Process | Shifts towards |
---|---|
Isothermal removal of \(\sf H_2\) gas | |
Isothermal addition of \(\sf N_2\) gas | |
Isothermal decrease of container volume | |
Isothermal and isochoric addition of argon gas | |
Isobaric increase of temperature |
Write the equilibrium constant expression for the above chemical reaction in terms of gas-phase mole fractions.
Concentration
The gas law contains a hidden definition of concentration:
\[PV= nRT \nonumber \]
\[P= \left(\dfrac{n}{V} \right) RT \nonumber \]
\[P= c RT \nonumber \]
\[c= \dfrac{P}{RT} \label{Conc} \]
Here c stands for the molar amount per unit volume or molarity. For gaseous mixtures we do not use this fact much, but it provides the link to the more important liquid solution as a reaction medium. We can rewrite the equilibrium constant as
\[K= \dfrac{c_{eq,Y}^{v_Y} c_{eq,Z}^{v_Z} }{c_{eq,A}^{v_A} c_{eq,B}^{v_B}} \label{K} \]

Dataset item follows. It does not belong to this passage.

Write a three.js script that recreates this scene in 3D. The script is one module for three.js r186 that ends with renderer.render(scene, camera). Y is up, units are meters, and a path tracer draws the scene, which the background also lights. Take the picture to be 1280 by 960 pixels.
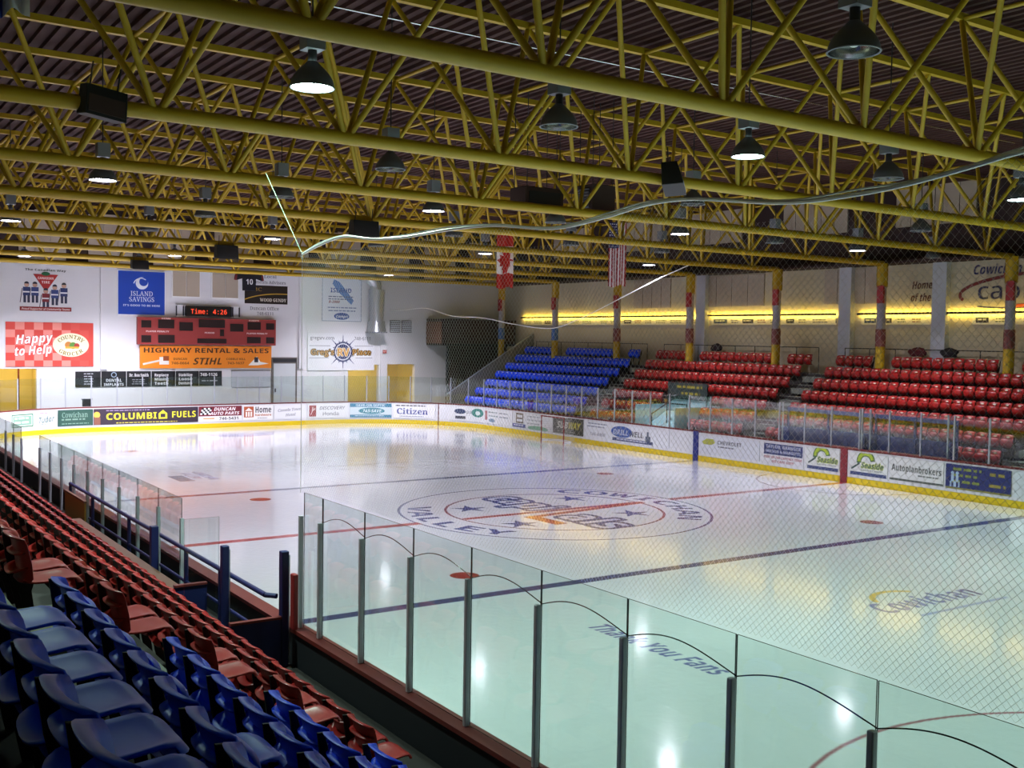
import * as THREE from 'three';
import { RoundedBoxGeometry } from 'three/addons/geometries/RoundedBoxGeometry.js';
import { mergeGeometries } from 'three/addons/utils/BufferGeometryUtils.js';
import { ImprovedNoise } from 'three/addons/math/ImprovedNoise.js';
import { RectAreaLightUniformsLib } from 'three/addons/lights/RectAreaLightUniformsLib.js';

// ---------------------------------------------------------------- camera, exposure, light levels
// World: x across the rink (near boards -12.9, far boards +12.9), z along it (far end -30.45), y up from the ice.
const scene = new THREE.Scene();
const camera = new THREE.PerspectiveCamera(39.7025, 1280 / 960, 0.05, 200);
camera.rotation.order = 'YXZ';
camera.position.set(-18.37480, 5.03820, 24.90619);
camera.rotation.set(-0.0438852, -0.5935459, 0.0160721);
const renderer = new THREE.WebGLRenderer({ antialias: true });
renderer.toneMapping = THREE.LinearToneMapping;
renderer.toneMappingExposure = 1.0;
renderer.shadowMap.enabled = true;
RectAreaLightUniformsLib.init();
scene.background = new THREE.Color(0x000000);
const LAMP = 225;          // candela of a lit high-bay lamp
const LAMP_GLOW = 50;
const TUBE = 42;           // radiance of the wall strip lights
const ROOM = 16;           // radiance of the lobby ceiling panels

// ---------------------------------------------------------------- helpers
let seed = 7;
const rnd = () => { seed = (seed * 1664525 + 1013904223) >>> 0; return seed / 4294967296; };
const used = new Map();
function numbered(n) { const k = used.get(n) || 0; used.set(n, k + 1); return k ? n + '_' + String(k).padStart(3, '0') : n; }
function tag(o, label, category, group, kind) { o.userData = { label, category }; if (group) o.userData.group = group; if (kind) o.userData.kind = kind; return o; }
function shade(o) { o.castShadow = true; o.receiveShadow = true; return o; }
function thing(name, label, category, pos = [0, 0, 0], turn = 0, group, kind) {
  const g = new THREE.Group(); g.name = numbered(name); g.position.set(...pos); g.rotation.y = turn; scene.add(g);
  return tag(g, label, category, group, kind);
}
function part(name, geo, mat, parent, pos, rot) {
  const m = shade(new THREE.Mesh(geo, mat)); m.name = parent === scene ? numbered(name) : name;
  if (pos) m.position.set(...pos); if (rot) m.rotation.set(...rot);
  parent.add(m); return m;
}
const boxes = new Map();
function boxGeo(w, h, d) { const k = [w, h, d].map((v) => v.toFixed(4)).join(); if (!boxes.has(k)) boxes.set(k, new THREE.BoxGeometry(w, h, d)); return boxes.get(k); }
const box = (name, mat, parent, w, h, d, x, y, z, rot) => part(name, boxGeo(w, h, d), mat, parent, [x, y, z], rot);
const unitCyl = new THREE.CylinderGeometry(1, 1, 1, 10, 1), UPV = new THREE.Vector3(0, 1, 0);
function rod(name, mat, parent, a, b, r) {
  const A = new THREE.Vector3(...a), B = new THREE.Vector3(...b), d = B.clone().sub(A), len = d.length();
  const m = part(name, unitCyl, mat, parent);
  m.position.copy(A).add(B).multiplyScalar(0.5); m.quaternion.setFromUnitVectors(UPV, d.normalize()); m.scale.set(r, len, r);
  return m;
}
function tube(pts, r, seg = 40, rad = 6, closed = false) { return new THREE.TubeGeometry(new THREE.CatmullRomCurve3(pts.map((p) => new THREE.Vector3(...p)), closed), seg, r, rad, closed); }
// a bent sheet with thickness: f(u, v) -> [x, y, z], u and v in 0..1
function sheet(f, nu, nv, t) {
  const P = [], e = 1e-3, ix = (s, i, j) => s * (nu + 1) * (nv + 1) + j * (nu + 1) + i, idx = [];
  const V = (u, v) => new THREE.Vector3(...f(u, v));
  for (const s of [0, 1]) for (let j = 0; j <= nv; j++) for (let i = 0; i <= nu; i++) {
    const u = i / nu, v = j / nv, p = V(u, v);
    const n = V(Math.min(u + e, 1), v).sub(V(Math.max(u - e, 0), v)).cross(V(u, Math.min(v + e, 1)).sub(V(u, Math.max(v - e, 0)))).normalize();
    p.addScaledVector(n, s ? -t / 2 : t / 2); P.push(p.x, p.y, p.z);
  }
  for (let j = 0; j < nv; j++) for (let i = 0; i < nu; i++) {
    const a = ix(0, i, j), b = ix(0, i + 1, j), c = ix(0, i + 1, j + 1), d = ix(0, i, j + 1); idx.push(a, b, c, a, c, d);
    const A = ix(1, i, j), B = ix(1, i + 1, j), C = ix(1, i + 1, j + 1), D = ix(1, i, j + 1); idx.push(A, C, B, A, D, C);
  }
  for (let i = 0; i < nu; i++) { let a = ix(0, i, 0), b = ix(0, i + 1, 0), A = ix(1, i, 0), B = ix(1, i + 1, 0); idx.push(a, A, B, a, B, b); a = ix(0, i, nv); b = ix(0, i + 1, nv); A = ix(1, i, nv); B = ix(1, i + 1, nv); idx.push(a, B, A, a, b, B); }
  for (let j = 0; j < nv; j++) { let a = ix(0, 0, j), b = ix(0, 0, j + 1), A = ix(1, 0, j), B = ix(1, 0, j + 1); idx.push(a, B, A, a, b, B); a = ix(0, nu, j); b = ix(0, nu, j + 1); A = ix(1, nu, j); B = ix(1, nu, j + 1); idx.push(a, A, B, a, B, b); }
  const g = new THREE.BufferGeometry(); g.setAttribute('position', new THREE.Float32BufferAttribute(P, 3)); g.setIndex(idx); g.computeVertexNormals(); return g;
}
// a smooth polyline profile sampled at v in 0..1
function profile(pts) {
  const L = [0]; for (let i = 1; i < pts.length; i++) L.push(L[i - 1] + Math.hypot(pts[i][0] - pts[i - 1][0], pts[i][1] - pts[i - 1][1]));
  return (v) => { const s = v * L[L.length - 1]; let i = 1; while (i < L.length - 1 && L[i] < s) i++; const t = (s - L[i - 1]) / (L[i] - L[i - 1]); return [pts[i - 1][0] + (pts[i][0] - pts[i - 1][0]) * t, pts[i - 1][1] + (pts[i][1] - pts[i - 1][1]) * t]; };
}
const std = (color, roughness = 0.6, o = {}) => new THREE.MeshStandardMaterial({ color, roughness, ...o });
const ONES = ['zeroth', 'first', 'second', 'third', 'fourth', 'fifth', 'sixth', 'seventh', 'eighth', 'ninth', 'tenth', 'eleventh', 'twelfth', 'thirteenth', 'fourteenth', 'fifteenth', 'sixteenth', 'seventeenth', 'eighteenth', 'nineteenth', 'twentieth'];
const ordinal = (n) => n <= 20 ? ONES[n] : n % 10 === 0 ? ['', '', 'twentieth', 'thirtieth', 'fortieth', 'fiftieth', 'sixtieth'][n / 10] : ['', '', 'twenty', 'thirty', 'forty', 'fifty', 'sixty'][Math.floor(n / 10)] + '-' + ONES[n % 10];

// ---------------------------------------------------------------- textures
const noise = new ImprovedNoise();
function canvas(w, h) { const c = document.createElement('canvas'); c.width = w; c.height = h; return [c, c.getContext('2d')]; }
function canvasTex(c, srgb = true) { const t = new THREE.CanvasTexture(c); if (srgb) t.colorSpace = THREE.SRGBColorSpace; t.anisotropy = 8; return t; }
function noiseTex(n, fn) {
  const d = new Uint8Array(n * n * 4);
  for (let y = 0; y < n; y++) for (let x = 0; x < n; x++) { const v = Math.max(0, Math.min(255, fn(x / n, y / n) * 255)), k = (y * n + x) * 4; d[k] = d[k + 1] = d[k + 2] = v; d[k + 3] = 255; }
  const t = new THREE.DataTexture(d, n, n); t.magFilter = THREE.LinearFilter; t.minFilter = THREE.LinearMipmapLinearFilter; t.generateMipmaps = true; t.wrapS = t.wrapT = THREE.RepeatWrapping; t.needsUpdate = true; return t;
}
const fbm = (x, y, s) => 0.5 + 0.5 * (0.6 * noise.noise(x * s, y * s, 1.3) + 0.3 * noise.noise(x * s * 2.1, y * s * 2.1, 4.1) + 0.15 * noise.noise(x * s * 4.3, y * s * 4.3, 8.7));
const mottled = noiseTex(256, (x, y) => 0.82 + 0.18 * fbm(x, y, 9));
// concrete block: fine relief only (courses 0.2 m, blocks 0.4 m per texture of 1.6 m)
const blockBump = noiseTex(256, (x, y) => { const r = Math.floor(y * 8), fy = (y * 8) % 1, fx = (x * 4 + (r % 2) * 0.5) % 1; return (fy < 0.06 || fx < 0.03 ? 0.25 : 0.8) + 0.12 * fbm(x, y, 40); });

// ---------------------------------------------------------------- materials
const M = {
  yellow: std('#bf9d18', 0.5, { map: mottled }),
  deck: std('#3a1a13', 0.85), deckDark: std('#2c1d20', 0.85),
  concrete: std('#6f6a66', 0.9), concreteDark: std('#3b3634', 0.9), step: std('#7c8078', 0.9),
  wall: std('#e4e4e6', 0.8), wallWarm: std('#c8bea2', 0.85), wallDark: std('#3a2a28', 0.9), beige: std('#b9ab98', 0.85), pilaster: std('#c6c9d0', 0.8),
  board: std('#e9ebee', 0.35), kick: std('#e6c812', 0.4), cap: std('#6f2824', 0.5), backing: std('#14161f', 0.8),
  post: std('#bfc4cc', 0.35, { metalness: 0.6 }), postNear: std('#b9bcc6', 0.4, { metalness: 0.25 }),
  edge: std('#12241f', 0.2), bluePaint: std('#161d52', 0.5), redPaint: std('#8a2527', 0.5), navy: std('#20306b', 0.55),
  blueSeat: new THREE.MeshPhysicalMaterial({ color: '#0f4cff', roughness: 0.42, specularIntensity: 0.65 }), redSeat: new THREE.MeshPhysicalMaterial({ color: '#a3211f', roughness: 0.34, specularIntensity: 0.8 }),
  standard: std('#241715', 0.6, { metalness: 0.3 }),
  grey: std('#7b7f87', 0.5, { metalness: 0.2 }), greyDark: std('#34353a', 0.5, { metalness: 0.4 }), silver: std('#d5d8dc', 0.18, { metalness: 1 }), duct: std('#b4b7bd', 0.35, { metalness: 0.8 }),
  black: std('#0e0e11', 0.6), brownBox: std('#3d2a26', 0.8), wood: std('#6d4a38', 0.7), white: std('#efefef', 0.6), rope: std('#f1f1ee', 0.5), strand: std('#d9d9d2', 0.6),
  plate: std('#f0e6d0', 0.35), tealPaint: std('#9fc4cc', 0.6), gold: std('#8a6a1d', 0.6), lobby: std('#efdfa2', 0.8), brownDoor: std('#5c2a22', 0.6),
  glass: new THREE.MeshPhysicalMaterial({ color: '#f6fbf9', transmission: 1, thickness: 0, roughness: 0, ior: 1.5 }),
};
M.wall.bumpMap = blockBump.clone(); M.wall.bumpMap.repeat.set(1 / 1.6, 1 / 1.6); M.wall.bumpScale = 0.004;
M.wallWarm.bumpMap = M.wall.bumpMap; M.wallWarm.bumpScale = 0.004;
const glow = (color, k) => new THREE.MeshStandardMaterial({ color: 0x000000, emissive: color, emissiveIntensity: k, roughness: 1 });

// ================================================================ SETTING
const W = 12.914, L = 30.45, R = 7.0;                     // rink half-width, half-length, corner radius
// the line of the boards: s runs from (-W, 0) to the far end, round it and back along the far side
const A1 = L - R, ARC = Math.PI / 2 * R, B1 = 2 * (W - R), PER = 4 * A1 + 4 * ARC + 2 * B1;
function rink(s, o = 0) {                                  // [x, z, inward x, inward z] at arc length s, o metres outside the line
  s = ((s % PER) + PER) % PER; const half = 2 * A1 + 2 * ARC + B1; let flip = 1;
  if (s > half) { s -= half; flip = -1; }
  let x, z, nx, nz;
  if (s < A1) { x = -W; z = -s; nx = 1; nz = 0; }
  else if (s < A1 + ARC) { const t = (s - A1) / R; nx = Math.cos(t); nz = Math.sin(t); x = -W + R - R * nx; z = -A1 - R * nz; }
  else if (s < A1 + ARC + B1) { x = -W + R + s - A1 - ARC; z = -L; nx = 0; nz = 1; }
  else if (s < A1 + 2 * ARC + B1) { const t = (s - A1 - ARC - B1) / R; nx = -Math.sin(t); nz = Math.cos(t); x = W - R - R * nx; z = -A1 - R * nz; }
  else { x = W; z = -A1 + s - (A1 + 2 * ARC + B1); nx = -1; nz = 0; }
  return [flip * (x - nx * o), flip * (z - nz * o), flip * nx, flip * nz];
}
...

However, c (Equation \(\ref{Conc}\)) is substituted into \(K\) (Equation \(\ref{K}\)), then not all the factors of \(RT\) cancel. The missing term g. ln[RT] depends on the stoichiometric coefficients:
\[g=v_Y+v_Z-v_A-v_B \nonumber \]
The term is generally incorporated in ΔrGo so that the latter now refers to a new standard state of 1 mole per liter of each species rather than 1 bar of each (or so).